Everywhere you look, something good (or at least not terrible) is happening. There's Jason Kipnis playing a mean second base. There's Juan Uribe, when he's not getting contused in some horrible-sounding way, going balls to the wall at third. Mike Napoli is trucking along at first base, and Lonnie Chisenhall isn't playing half-badly in the outfield, either. Behind Kluber, Danny Salazar is pitching just fine, and Carlos Carrasco, Trevor Bauer, and Josh Tomlin aren't the worst guys you could possibly have at the back end of the rotation, when they get out there. Nobody is, anywhere on the roster.

So, yeah: the Indians, outside of the rightly heralded Lindor and the forgotten-but-not-gone Kluber, don't have a lot of stars to write home about, although Kipnis deserves quite a bit more love than he's ever gotten. What they do have is a young core, much of it homegrown, that most any team in baseball would envy; the rest of the roster is aging, imported, but still solid enough that it doesn't really have a weak point. It's the Cubs model, if we're looking at it fairly, except that the Cubs can play stars at every position instead of merely good players. Which, obviously, is kind of a crucial difference.

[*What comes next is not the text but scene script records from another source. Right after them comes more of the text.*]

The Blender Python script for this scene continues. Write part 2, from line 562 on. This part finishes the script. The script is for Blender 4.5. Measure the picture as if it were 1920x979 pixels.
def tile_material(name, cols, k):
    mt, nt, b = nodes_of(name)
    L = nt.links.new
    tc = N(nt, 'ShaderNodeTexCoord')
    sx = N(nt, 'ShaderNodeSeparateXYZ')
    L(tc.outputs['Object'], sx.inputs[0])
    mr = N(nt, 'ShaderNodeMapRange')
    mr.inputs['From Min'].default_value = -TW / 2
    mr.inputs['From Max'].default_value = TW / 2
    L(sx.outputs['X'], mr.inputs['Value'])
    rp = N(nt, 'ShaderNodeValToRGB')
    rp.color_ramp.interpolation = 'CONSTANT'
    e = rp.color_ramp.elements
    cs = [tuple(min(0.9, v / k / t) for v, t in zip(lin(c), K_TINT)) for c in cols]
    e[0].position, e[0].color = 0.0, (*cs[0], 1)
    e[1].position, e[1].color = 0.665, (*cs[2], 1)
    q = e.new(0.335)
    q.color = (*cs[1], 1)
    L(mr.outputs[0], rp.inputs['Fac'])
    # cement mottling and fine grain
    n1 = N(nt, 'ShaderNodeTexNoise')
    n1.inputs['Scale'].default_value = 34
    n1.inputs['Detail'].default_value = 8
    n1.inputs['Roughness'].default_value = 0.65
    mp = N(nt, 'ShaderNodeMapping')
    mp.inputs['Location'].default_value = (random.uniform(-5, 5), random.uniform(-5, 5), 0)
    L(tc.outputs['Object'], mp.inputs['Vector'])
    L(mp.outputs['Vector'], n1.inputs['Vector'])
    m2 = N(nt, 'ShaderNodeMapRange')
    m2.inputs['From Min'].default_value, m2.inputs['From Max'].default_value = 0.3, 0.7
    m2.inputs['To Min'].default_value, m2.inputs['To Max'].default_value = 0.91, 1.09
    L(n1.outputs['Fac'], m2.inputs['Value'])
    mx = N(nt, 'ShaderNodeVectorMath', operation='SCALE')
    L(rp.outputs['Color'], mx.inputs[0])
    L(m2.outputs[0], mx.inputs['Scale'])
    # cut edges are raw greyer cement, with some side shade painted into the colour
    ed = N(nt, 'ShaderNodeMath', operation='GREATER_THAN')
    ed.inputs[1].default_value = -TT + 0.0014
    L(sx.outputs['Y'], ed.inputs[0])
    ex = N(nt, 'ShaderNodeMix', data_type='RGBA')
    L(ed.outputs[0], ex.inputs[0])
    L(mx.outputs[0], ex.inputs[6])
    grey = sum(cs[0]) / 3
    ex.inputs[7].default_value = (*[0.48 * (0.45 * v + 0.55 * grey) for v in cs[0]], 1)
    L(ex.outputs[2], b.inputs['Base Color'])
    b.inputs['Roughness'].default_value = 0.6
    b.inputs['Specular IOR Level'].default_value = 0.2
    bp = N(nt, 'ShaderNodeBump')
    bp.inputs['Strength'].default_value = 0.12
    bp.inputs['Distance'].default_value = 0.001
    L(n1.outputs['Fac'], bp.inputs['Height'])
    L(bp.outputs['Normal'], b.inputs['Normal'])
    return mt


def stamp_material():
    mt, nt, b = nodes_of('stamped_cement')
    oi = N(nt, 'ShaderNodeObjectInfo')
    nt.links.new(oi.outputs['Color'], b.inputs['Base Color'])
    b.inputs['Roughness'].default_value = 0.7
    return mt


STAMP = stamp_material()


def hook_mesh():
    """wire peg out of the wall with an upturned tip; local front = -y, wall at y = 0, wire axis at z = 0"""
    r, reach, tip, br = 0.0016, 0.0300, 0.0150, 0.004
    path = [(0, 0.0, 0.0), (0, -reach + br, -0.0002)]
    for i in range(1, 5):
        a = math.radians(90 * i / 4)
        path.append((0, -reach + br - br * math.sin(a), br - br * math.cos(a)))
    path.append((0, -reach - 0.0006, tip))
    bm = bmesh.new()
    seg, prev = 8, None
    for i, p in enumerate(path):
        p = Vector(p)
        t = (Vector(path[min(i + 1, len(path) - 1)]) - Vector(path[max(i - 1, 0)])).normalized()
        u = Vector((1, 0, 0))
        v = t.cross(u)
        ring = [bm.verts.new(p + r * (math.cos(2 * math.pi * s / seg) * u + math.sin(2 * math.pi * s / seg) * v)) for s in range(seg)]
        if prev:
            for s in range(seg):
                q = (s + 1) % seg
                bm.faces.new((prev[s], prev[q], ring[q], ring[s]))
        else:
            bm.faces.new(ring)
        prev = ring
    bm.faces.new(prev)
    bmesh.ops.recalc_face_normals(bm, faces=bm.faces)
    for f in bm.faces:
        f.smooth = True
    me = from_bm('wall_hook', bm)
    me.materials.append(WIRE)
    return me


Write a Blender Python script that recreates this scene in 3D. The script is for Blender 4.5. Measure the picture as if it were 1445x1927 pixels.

Still, as team-building approaches go, this is one that makes sense and delivers results. Every man pulling his weight in equal measure isn't exactly sexy. It isn't easy to cover, either, because you have to keep introducing new characters that your audience has never heard of. It isn't always the most exciting to watch as a fan, either, because no single player stands out enough to truly shine. But look up at the scoreboard at the end of the night—and, perhaps, the standings at the end of the season—and somehow, somewhere in the infinite accretion of comings and goings and moving-the-runner-overs, good things happened. It's not the story that usually gets sold but, you know, it could be a lot worse.